Greene Co school board okays retirement incentive, hears bond information

The Greene County board of education at its December meeting approved an early retirement incentive for 2016. A similar incentive last year brought about the retirement of seven veteran teachers and three associates with annual salaries totaling $437,019.

The voluntary retirement incentive is available to fulltime employees who have worked for the district for at least 10 years and who will be 55 years of age or older before July 1, 2016. The school will pay 45 percent of the retiree’s contracted salary (excluding overtime pay, supplemental/coaching pay or extended contract pay, as well as the state teacher salary supplement). The policy caps the total incentive paid out at $200,000.

The policy’s stated purposes are to provide possible cost savings to the school district by employing less experienced teachers, administrators and support personnel; to open up job opportunities for new teachers, administrators or support staff; and to provide a one-time monetary incentive for employees to consider retirement.

The incentive will be paid from the district’s management fund, allowing a savings in the general fund.

Infrastructure funding: The board also heard a lengthy presentation by Matthew Gillaspie of Piper Jaffray on the district’s capacity to borrow money and the ins and outs of school bond issues for infrastructure improvements, both in general across Iowa and specific to the Greene County district. He provided the board with several pages of figures showing history and trends.

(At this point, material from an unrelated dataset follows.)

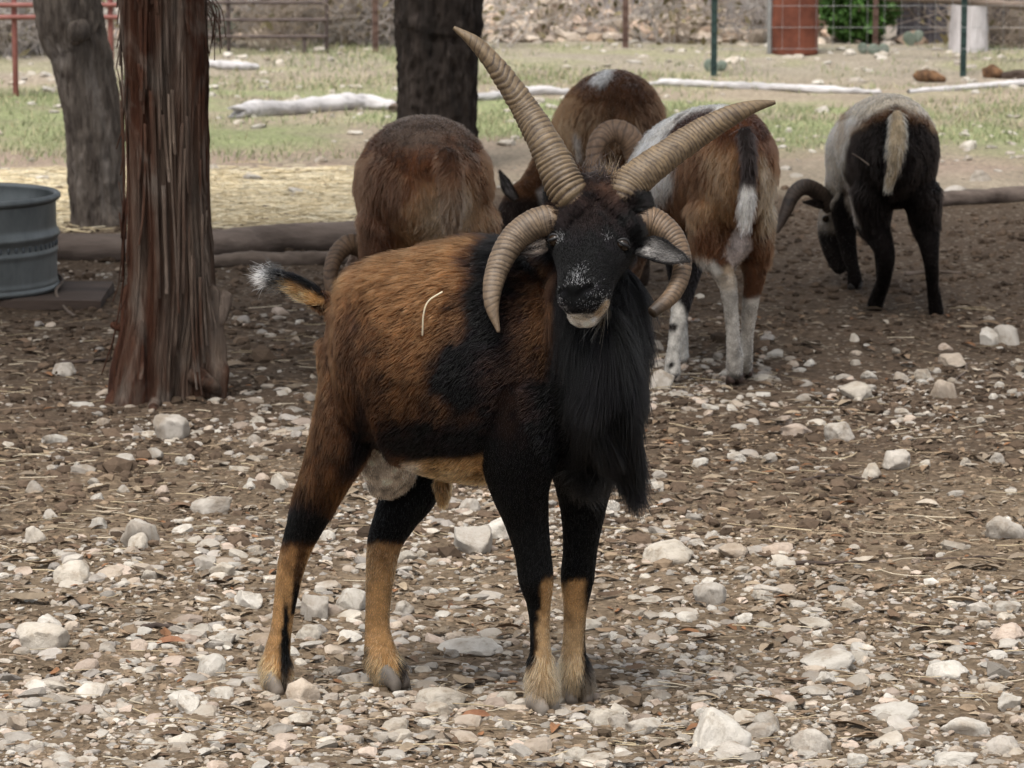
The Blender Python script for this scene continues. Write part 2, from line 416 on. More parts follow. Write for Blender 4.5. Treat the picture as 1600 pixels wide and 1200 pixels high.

“If you’re contemplating a large project you’re going to be using taxpayers’ money, whether it’s property taxes, sales taxes, whatever, and you need to know the implications of using that money,” Gillaspie told the board. “You need to really understand how it works, and if you do something today, what that’s going to do for the next 15 or 20 years to the school’s PPEL fund, sales tax fund, etc.”

Gillaspie based most of his comments on a proposal for a $19.8 million project requiring a $16,440,000 bond issue.

Voters last September turned down a request for a $20 million bond issue for a $22.5 million project for new construction and remodeling of the current high school so that all students in grades 5-12 would attend school there. A small addition to the elementary school in Jefferson was also part of the project. The school’s facilities committee has been meeting since that election and plans to hold a special election in April.

In summary, Gillaspie told the board that the debt would be well within the district’s capacity to borrow. A $16.44 million bond issue would require a levy of $2.30 (per thousand dollars of taxable valuation) to repay. He explained that using the homestead tax credit and the state-mandated rollback on residential property, the owner of a $100,000 home would see an increase in property taxes of $116 per year.

He also explained the difference between market value and average assessed value of agricultural land, noting that the average assessed value in Greene County is $2,154 and that after the state rollback, the taxable value is $993 per acre. Calculations using the assessed value and then the rollback show ag land owners would pay an addition $2.28 per acre per year. An owner of 500 acres of ag land would pay an additional $1,100 per year, not $9,000 as some members of the public claimed last September.

“Eleven hundred dollars is still a lot of money, and that particular voter can vote ‘no,’ and they should vote ‘no’ if they don’t want the project. That’s everyone’s prerogative to do that. But they should not vote ‘no’ if they want the project but they thought $9,000 was what they were going to pay and that was too much, too big of a burden for them. They’re making a mistake. They don’t understand the taxation,” Gillaspie said.

He told the board that he works with school districts all over Iowa with infrastructure bond proposals and that very few of them are approved on the first ballot.